Welcome to part two of this comic(al) strip (joint story). Were it a TV miniseries, it might be titled Lonesome Love or maybe Rich Man, Bored Man.

In our last episode, a new state law had just been passed by the guys in white hats, but the guys in black hats had filed suit in federal court, and that is where our story picks up — so choose your hat color and read on.

Papers filed in court by the strip clubs (in their patriotic mission to uphold the constitutional principles first established by Jefferson, Madison and Franklin, and more recently defended by “Miss Cherry Sundae”) included the following sworn statement made by one of the strip club owners: “Constitutionally protected, non-obscene and erotic dance performances which have serious artistic merit are presented at the club, for the entertainment of its members and their guests.”

Isn’t it curious to live in a society where such idiotic statements can be made in all seriousness, and not only accepted, but also made the basis of some grand constitutional principle? Patrick Henry probably wouldn’t have become such a beloved figure in American history had his most famous declaration been: “Give me strip clubs, or give me death!”

Nevertheless, the lawsuit proceeded, with the strip clubs asserting that a laundry list of constitutional rights had been violated by this new law. In July 2005, Judge Jane Boyle decided in favor of the state, and found the law to be constitutional. The strip clubs appealed their defeat to the Fifth Circuit Court of Appeals (located in New Orleans), but instead of getting a ruling later in the fall, this case — and all of southern Louisiana — got blown into calendar limbo by Hurricane Katrina.

Along the way, in a reaffirming demonstration of neighborhood involvement, the Lake Highlands community (represented by the Lake Highlands Area Improvement Association) sought legal reinforcement in the person of sexually oriented business-expert Scott Bergthold from Tennessee, who has handled similar cases around the country and has appeared before the U.S. Supreme Court. LHAIA raised money to pay Bergthold to provide expert support to the Attorney General’s office, and file a “friend-of-the-court” brief with the Fifth Circuit on LHAIA’s behalf.

Finally, in March 2007, the Fifth Circuit issued its ruling. While the court agreed with the state on just about every argument, the court did conclude that one glitch necessitated the case be returned to Judge Boyle. The Fifth Circuit decided that, even though common sense clearly indicates that alcohol and erotic dancing create a “combustible” environment, the court record still needed to cite some evidence supporting that notion (i.e., we all know the sun rises in the east, but we still need a picture).

On May 22, 2008, Judge Boyle ruled, once again, in favor of the state and upheld the law. So the strip clubs headed back to the Fifth Circuit. Oral argument was set to occur in March 2009 when, out of nowhere, the strip clubs attacked on a different front.

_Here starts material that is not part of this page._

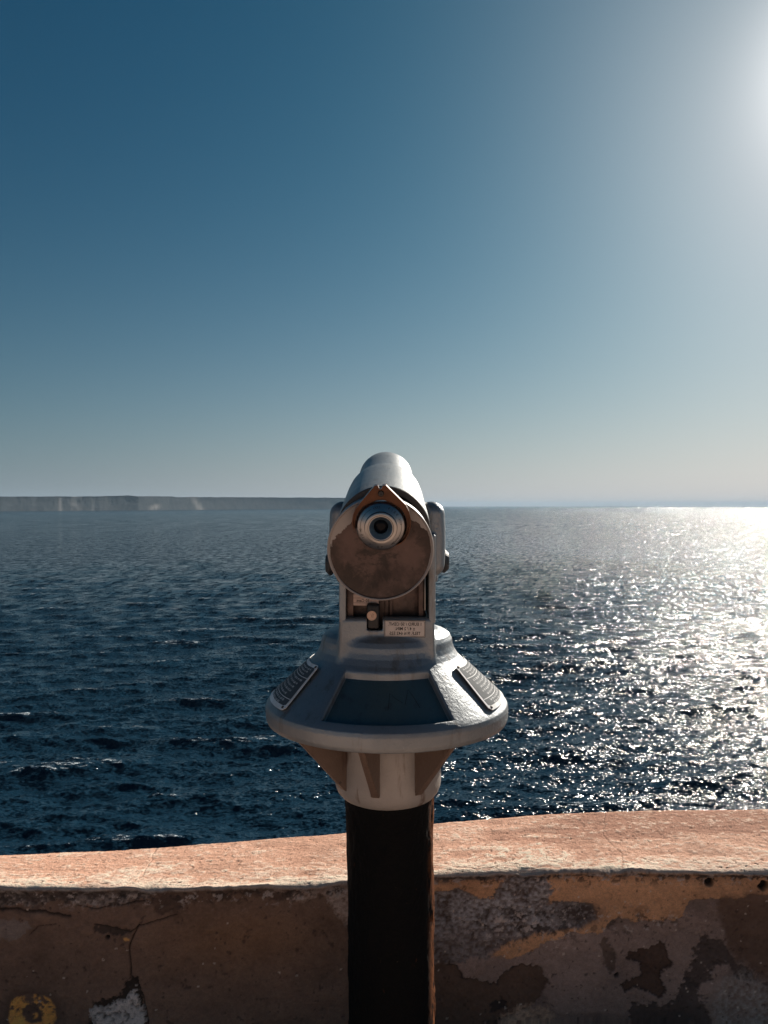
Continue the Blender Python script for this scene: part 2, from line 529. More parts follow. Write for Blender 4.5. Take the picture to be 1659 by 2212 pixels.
    quad = np.concatenate([F, F2])
    allf = np.concatenate([quad[:, [0, 1, 2]], quad[:, [0, 2, 3]], tri])
    o = mesh_obj('sea', Vall, allf, mat, attrs={'crest': foam_all})
    tag(o, kind='structure')
build_sea()

# ================================================================== HEADLAND
def build_headland():
    us = np.linspace(-420, 845, 620)
    dist = np.interp(us, [-420, 0, 300, 735, 845], [4300, 5540, 6600, 9300, 10000])
    top_px = np.interp(us, [-420, 0, 60, 180, 262, 275, 300, 372, 384, 500, 620, 735, 800, 845],
                       [20, 19.2, 19.5, 20.0, 21.0, 22, 20.0, 20.0, 18.4, 18.0, 17.4, 17.0, 16, 10])
    topz = EYE + top_px / 1661 * dist + fbm(us / 18, us * 0, 4, 9) * 3.0
    nv = 26
    t = np.linspace(0, 1, nv)
    V = np.zeros((nv + 3, len(us), 3)); pale = np.zeros((nv + 3, len(us)))
    ax = (us - 829.5) / 1661
    for j in range(nv):
        tt = t[j]
        bench = 60 * (1 - tt) ** 1.5 + 5 * fbm(us / 30 + 3, np.full_like(us, tt * 3), 4, 21)
        gul = 9 * fbm(us / 16.0, np.full_like(us, tt * 0.9), 5, 4)
        Y = dist - bench * 1.2 + gul
        Z = SEA_Z - 2 + (topz - SEA_Z + 2) * tt
        V[j] = np.stack([ax * Y, Y, Z], -1)
        pn = fbm(us / 5.0, np.full_like(us, tt * 1.1), 4, 33)
        spot = (np.exp(-((us - 131) / 5) ** 2) * (tt < .9) * 0.9 + np.exp(-((us - 162) / 12) ** 2) * .5
                + np.exp(-((us - 335 - (tt - .2) * 16) / 9) ** 2) * np.exp(-((tt - .22) / .2) ** 2) * 1.3
                + np.exp(-((us - 425 + (tt - .5) * 22) / 9) ** 2) * .7 + np.exp(-((us - 215) / 30) ** 2) * .3)
        pale[j] = np.clip(spot * (0.75 + 0.9 * pn) * 0.8 + 0.02 * pn, 0, 1)
    for j, (back, drop) in enumerate(((400, 1.0), (1500, 1.0), (3500, -4))):
        Y = dist + back
        V[nv + j] = np.stack([ax * dist + 0 * Y + ax * back, Y, topz + drop], -1)
    nr, nc = V.shape[:2]
    ii = np.arange(nr * nc).reshape(nr, nc)
    F = np.stack([ii[:-1, :-1], ii[:-1, 1:], ii[1:, 1:], ii[1:, :-1]], -1).reshape(-1, 4)
    n = NT('headland_rock')
    pa = n.attr('pale')
    st = n.noise(0.02, 5, 0.6, stretch=(1, 1, 0.35))
    c = n.mix(n.ramp(st, 0.3, 0.7), (0.028, 0.036, 0.043), (0.048, 0.056, 0.062))
    c = n.mix(pa, c, (0.30, 0.28, 0.26))
    mat = n.set(color=c, rough=0.95, spec=0.1)
    o = mesh_obj('headland', V.reshape(-1, 3), F, mat, attrs={'pale': pale.ravel()})
    tag(o, kind='structure')
build_headland()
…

A totally new lawsuit was filed in early 2009 in state district court in Dallas, involving another strip club whose alcohol permit was refused under the same law. And, on the eve of oral argument in the federal case, State District Judge Marty Lowy, elected in the 2006 Democrat sweep of the Dallas County courthouse, ruled that the Keffer-Carona law violated the “single-subject” rule of the Texas constitution and struck down the law as unconstitutional. The crowning irony — Judge Lowy is a Lake Highlands resident.

The Fifth Circuit has put its case on hold, pending resolution of the new state court case. The state court case has now been appealed to the Dallas Court of Appeals. James Ho, the Solicitor General for the state of Texas, has gotten involved, and this game of high-stakes (strip) poker has multiplied in significance and attention.

Bottom line: Strip clubs don’t like to lose; they have endless amounts of money and patience; and they generally prevail because neighborhoods and private citizens usually run out of money, attention and energy.

Lake Highlands, however, has continued to fight, and this community’s perseverance has caused the strip clubs to have to suit up in full shoulder pads and helmets.

And there’s nothing goofier than a guy in shoulder pads, a helmet — and a G-string. I predict a win for the Wildcats.